Would Your Bank Help Scammers Rip You Off?


Do you think your bank has your best interests at heart? A new report may have you thinking twice about that.

Two banks, Zions Bank of Salt Lake City and First Bank of Delaware, were not only accused of allowing dubious merchants to illegally debit their customers' accounts with unauthorized charges, according to the New York Times, but they actually profited handsomely from the transactions.

Consequently, tens of thousands of bank customers, many of them elderly, lost more than $100 million in a two-year period, the newspaper reported, citing court documents.

Telemarketers tend to target older adults, often pressuring them for their bank account information and then setting up one-time or recurring charges without authorization.

[Read: Confessions of a con artist]

Last November, First Bank of Delaware reached a $15 million settlement with the Justice Department after it was accused of enabling suspicious Internet businesses to access customers' accounts more than 2 million times. Federal officials claimed the bank effectively abetted "fraudulent Internet and telemarketer merchants," and stayed "willfully blind" to the fact that the merchants were illegally taking money from customers, including a disproportionate number of seniors, through "fraud, trickery and deceit," the Times said, citing court records.

These troubling incidents may be happening more than we know. Banks across the country are ignoring warnings of potential fraud and aiding scammers in gaining access to customer accounts. Authorities say these banks help facilitate billions of dollars of fraud each year. And they stand to profit.

"You can't close your eyes anymore to the fraud that you are allowing to happen," Michael Blume, the director of the Justice Department's consumer protection branch, told the Times. "Banks are in business to make a profit. Unfortunately, this is a moneymaking operation at consumers' expense."

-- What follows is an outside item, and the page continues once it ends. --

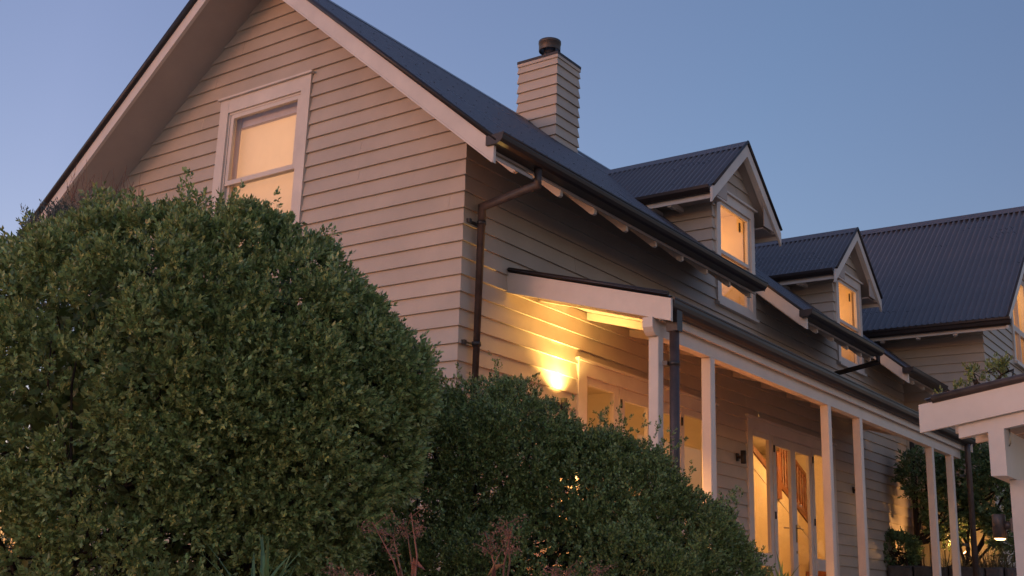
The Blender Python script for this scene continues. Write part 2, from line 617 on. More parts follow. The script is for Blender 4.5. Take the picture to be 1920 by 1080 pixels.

In the case against Zions, for example, the bank let some $39 million be withdrawn from hundreds of thousands of accounts from 2007 to 2009. Many of the account holders were older people; some were on shaky financial ground. That worked in the bank's favor: the withdrawals set off more than $20 million in insufficient fund fees that the bank collected, according to the report.

Lawyers representing several hundred thousand consumers sued Zions, claiming that the bank effectively gave "fraudulent marketers direct access" to customers' bank accounts.  The lawsuit is pending in a federal court in Pennsylvania.

The Justice Department is considering civil and criminal actions against a number of banks for failing to protect customers from suspicious merchants, for originating transactions on behalf of businesses that they know make unauthorized withdrawals from customer accounts and for allowing tainted money to flow through branches, the Times reported.